Pour les pouvoirs publics, la récolte, l’analyse et l’utilisation de ces données est une mine d’or pour mener à bien leurs politiques de mobilité : optimisation des places de parking sur base des données d’occupation, modification dynamique des tarifs en fonction de l’offre, prédictions de saturation et  communication aux usagers, par exemple.

Ce qui m’amène doucement mais sûrement à la conclusion de cette Carte blanche. Mon souhait pour la Région de Bruxelles-Capitale est que celle-ci investisse massivement dans le développement de nos infrastructures et de nos compétences digitales, afin de nous rendre capables de tirer profit de ces données. Je plaide pour la mise en place d’un département au sein du CIRB, "Smart City" ou "Big Data" - peu importe le nom - orienté sur la collecte, le tri et l’analyse des données urbaines bruxelloises à l’intention de tous les partenaires publics et privés, et assorti d’un véritable programme Open Data en phase, avec les projets innovants mis en place par l’Europe.

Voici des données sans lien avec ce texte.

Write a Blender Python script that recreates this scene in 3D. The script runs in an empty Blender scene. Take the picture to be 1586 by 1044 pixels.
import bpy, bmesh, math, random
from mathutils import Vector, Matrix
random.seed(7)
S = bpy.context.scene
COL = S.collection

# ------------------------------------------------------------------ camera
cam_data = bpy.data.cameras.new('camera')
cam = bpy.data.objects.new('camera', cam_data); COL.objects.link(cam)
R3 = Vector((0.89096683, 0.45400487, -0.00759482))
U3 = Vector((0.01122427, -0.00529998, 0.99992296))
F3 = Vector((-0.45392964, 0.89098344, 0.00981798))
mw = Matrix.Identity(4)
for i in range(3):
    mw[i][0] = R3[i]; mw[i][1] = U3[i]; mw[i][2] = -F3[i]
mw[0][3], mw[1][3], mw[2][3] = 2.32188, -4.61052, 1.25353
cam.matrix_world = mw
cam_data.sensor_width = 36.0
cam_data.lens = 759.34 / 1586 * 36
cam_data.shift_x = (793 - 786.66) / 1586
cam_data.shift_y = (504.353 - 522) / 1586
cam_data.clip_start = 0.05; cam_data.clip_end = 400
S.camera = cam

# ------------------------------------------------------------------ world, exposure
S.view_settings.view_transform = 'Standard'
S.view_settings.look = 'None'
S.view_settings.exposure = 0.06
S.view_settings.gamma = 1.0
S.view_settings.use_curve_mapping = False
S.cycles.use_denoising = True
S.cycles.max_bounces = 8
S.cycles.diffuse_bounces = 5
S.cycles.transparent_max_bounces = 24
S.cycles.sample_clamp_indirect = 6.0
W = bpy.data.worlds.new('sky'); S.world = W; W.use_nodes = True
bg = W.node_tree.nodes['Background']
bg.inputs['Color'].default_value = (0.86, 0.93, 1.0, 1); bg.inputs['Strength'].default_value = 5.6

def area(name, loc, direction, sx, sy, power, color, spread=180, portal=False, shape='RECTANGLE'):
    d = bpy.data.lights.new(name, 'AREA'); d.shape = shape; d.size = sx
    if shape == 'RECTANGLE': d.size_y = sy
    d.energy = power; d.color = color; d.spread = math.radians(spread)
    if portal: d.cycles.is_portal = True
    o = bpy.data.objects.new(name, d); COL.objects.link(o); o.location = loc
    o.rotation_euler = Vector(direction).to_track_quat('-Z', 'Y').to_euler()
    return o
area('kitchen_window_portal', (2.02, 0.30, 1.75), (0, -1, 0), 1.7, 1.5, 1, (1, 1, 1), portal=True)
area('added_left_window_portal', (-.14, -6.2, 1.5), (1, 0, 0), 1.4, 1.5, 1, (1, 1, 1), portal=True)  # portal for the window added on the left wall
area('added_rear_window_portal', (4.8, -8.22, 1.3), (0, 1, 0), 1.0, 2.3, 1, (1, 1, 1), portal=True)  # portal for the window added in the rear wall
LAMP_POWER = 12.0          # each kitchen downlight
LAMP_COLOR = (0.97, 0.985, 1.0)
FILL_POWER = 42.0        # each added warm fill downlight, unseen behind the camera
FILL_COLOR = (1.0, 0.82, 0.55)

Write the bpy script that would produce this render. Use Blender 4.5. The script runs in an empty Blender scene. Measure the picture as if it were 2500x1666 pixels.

Afin de pouvoir tirer profit de toutes ces données, il faut également s’approprier les bonnes connaissances, et mon deuxième souhait est donc que la Région de Bruxelles-Capitale mette en place un programme ambitieux de formations orienté sur les données, adaptées pour les développeurs, les chercheurs, mais aussi les enfants, les fonctionnaires, les dirigeants de PME et les citoyens.